= INSTRUCTIONS FOR THE TASK =
Print, exactly as they stand, the lines from the start of the listing to the line containing "COL = SC.collection", inclusive.

= INFORMATION SHOWN =

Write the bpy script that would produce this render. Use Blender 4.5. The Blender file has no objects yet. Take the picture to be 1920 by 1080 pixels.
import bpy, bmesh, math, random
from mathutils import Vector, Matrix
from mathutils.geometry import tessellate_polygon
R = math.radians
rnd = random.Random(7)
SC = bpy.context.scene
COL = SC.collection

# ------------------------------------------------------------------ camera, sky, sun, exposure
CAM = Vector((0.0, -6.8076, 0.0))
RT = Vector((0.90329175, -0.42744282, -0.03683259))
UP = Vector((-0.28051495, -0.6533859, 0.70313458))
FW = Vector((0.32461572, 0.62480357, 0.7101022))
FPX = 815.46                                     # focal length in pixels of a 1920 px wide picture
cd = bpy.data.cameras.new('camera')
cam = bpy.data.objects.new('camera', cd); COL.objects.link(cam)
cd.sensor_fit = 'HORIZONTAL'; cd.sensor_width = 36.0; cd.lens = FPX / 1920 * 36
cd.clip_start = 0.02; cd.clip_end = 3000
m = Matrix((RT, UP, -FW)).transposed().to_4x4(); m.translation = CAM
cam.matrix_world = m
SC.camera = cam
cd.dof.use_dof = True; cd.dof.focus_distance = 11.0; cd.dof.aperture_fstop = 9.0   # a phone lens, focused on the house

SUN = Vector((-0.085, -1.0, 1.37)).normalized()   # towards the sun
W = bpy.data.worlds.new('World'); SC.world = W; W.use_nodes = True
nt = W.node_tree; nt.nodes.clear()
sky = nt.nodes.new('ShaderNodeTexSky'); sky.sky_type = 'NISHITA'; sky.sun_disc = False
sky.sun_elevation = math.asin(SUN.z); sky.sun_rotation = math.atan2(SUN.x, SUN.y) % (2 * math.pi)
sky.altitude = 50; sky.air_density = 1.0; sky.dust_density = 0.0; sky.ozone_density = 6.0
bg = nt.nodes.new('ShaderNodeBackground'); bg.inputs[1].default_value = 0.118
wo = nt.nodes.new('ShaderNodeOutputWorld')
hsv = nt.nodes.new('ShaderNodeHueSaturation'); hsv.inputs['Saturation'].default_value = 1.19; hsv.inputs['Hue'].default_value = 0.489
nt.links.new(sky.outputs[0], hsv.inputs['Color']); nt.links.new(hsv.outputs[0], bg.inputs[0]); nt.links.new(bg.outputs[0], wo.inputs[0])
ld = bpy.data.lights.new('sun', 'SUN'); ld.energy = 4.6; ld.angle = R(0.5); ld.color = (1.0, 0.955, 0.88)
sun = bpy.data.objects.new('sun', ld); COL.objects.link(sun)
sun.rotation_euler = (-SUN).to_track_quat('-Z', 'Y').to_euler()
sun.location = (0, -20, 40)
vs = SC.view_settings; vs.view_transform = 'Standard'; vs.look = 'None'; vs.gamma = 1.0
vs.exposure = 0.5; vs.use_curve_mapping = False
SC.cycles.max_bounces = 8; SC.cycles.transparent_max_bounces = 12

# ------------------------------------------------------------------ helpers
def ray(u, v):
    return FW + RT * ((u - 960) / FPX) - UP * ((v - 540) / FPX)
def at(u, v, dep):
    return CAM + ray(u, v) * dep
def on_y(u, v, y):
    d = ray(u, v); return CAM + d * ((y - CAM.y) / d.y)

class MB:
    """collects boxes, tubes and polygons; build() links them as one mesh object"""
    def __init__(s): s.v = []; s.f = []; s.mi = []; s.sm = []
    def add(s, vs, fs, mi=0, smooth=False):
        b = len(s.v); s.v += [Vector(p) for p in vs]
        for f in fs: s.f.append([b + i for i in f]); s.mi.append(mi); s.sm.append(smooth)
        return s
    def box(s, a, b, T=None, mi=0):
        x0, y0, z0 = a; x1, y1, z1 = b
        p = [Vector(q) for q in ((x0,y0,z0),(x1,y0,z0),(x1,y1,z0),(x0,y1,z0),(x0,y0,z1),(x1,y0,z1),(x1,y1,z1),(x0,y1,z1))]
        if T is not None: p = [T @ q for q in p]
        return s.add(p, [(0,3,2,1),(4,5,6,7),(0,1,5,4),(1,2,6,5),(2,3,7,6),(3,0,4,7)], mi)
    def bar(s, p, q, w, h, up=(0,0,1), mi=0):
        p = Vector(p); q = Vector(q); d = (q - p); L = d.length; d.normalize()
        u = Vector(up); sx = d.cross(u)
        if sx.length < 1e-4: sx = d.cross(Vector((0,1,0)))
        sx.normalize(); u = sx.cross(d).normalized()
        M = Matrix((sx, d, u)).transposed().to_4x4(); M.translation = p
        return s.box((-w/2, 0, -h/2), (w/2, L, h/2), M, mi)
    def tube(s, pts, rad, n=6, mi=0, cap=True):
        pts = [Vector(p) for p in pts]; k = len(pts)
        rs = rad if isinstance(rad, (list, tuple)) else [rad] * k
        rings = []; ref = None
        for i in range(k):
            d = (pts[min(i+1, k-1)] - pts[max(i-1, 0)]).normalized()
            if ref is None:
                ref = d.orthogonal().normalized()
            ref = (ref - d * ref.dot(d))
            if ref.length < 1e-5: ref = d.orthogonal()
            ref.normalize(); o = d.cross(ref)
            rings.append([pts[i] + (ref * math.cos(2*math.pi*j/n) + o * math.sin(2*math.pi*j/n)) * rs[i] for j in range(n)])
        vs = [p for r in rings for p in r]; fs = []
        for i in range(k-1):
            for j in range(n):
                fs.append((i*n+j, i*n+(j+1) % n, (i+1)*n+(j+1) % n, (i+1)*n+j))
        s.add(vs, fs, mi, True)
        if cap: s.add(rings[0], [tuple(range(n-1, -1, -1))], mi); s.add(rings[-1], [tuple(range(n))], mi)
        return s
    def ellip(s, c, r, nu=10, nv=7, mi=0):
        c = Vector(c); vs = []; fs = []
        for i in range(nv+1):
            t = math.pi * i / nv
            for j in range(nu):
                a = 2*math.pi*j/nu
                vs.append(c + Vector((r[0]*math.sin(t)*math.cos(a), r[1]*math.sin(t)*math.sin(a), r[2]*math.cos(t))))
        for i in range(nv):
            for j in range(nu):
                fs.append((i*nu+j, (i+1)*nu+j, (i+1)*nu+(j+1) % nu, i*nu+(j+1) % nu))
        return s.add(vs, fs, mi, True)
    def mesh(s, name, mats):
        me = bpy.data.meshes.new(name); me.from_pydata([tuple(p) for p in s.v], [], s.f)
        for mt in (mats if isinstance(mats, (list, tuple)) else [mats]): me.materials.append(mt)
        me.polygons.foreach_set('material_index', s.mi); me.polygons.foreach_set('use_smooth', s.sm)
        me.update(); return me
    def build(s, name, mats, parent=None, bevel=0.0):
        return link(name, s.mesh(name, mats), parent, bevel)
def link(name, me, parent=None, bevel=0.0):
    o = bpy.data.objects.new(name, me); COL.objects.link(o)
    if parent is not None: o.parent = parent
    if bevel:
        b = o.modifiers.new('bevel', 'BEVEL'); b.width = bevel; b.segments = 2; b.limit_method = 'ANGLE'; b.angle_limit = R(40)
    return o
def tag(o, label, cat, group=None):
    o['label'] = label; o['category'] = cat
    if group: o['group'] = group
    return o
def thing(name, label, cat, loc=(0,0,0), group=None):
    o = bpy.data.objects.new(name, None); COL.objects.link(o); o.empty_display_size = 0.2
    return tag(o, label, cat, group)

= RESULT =
Write the bpy script that would produce this render. Use Blender 4.5. The Blender file has no objects yet. Take the picture to be 1920 by 1080 pixels.
import bpy, bmesh, math, random
from mathutils import Vector, Matrix
from mathutils.geometry import tessellate_polygon
R = math.radians
rnd = random.Random(7)
SC = bpy.context.scene
COL = SC.collection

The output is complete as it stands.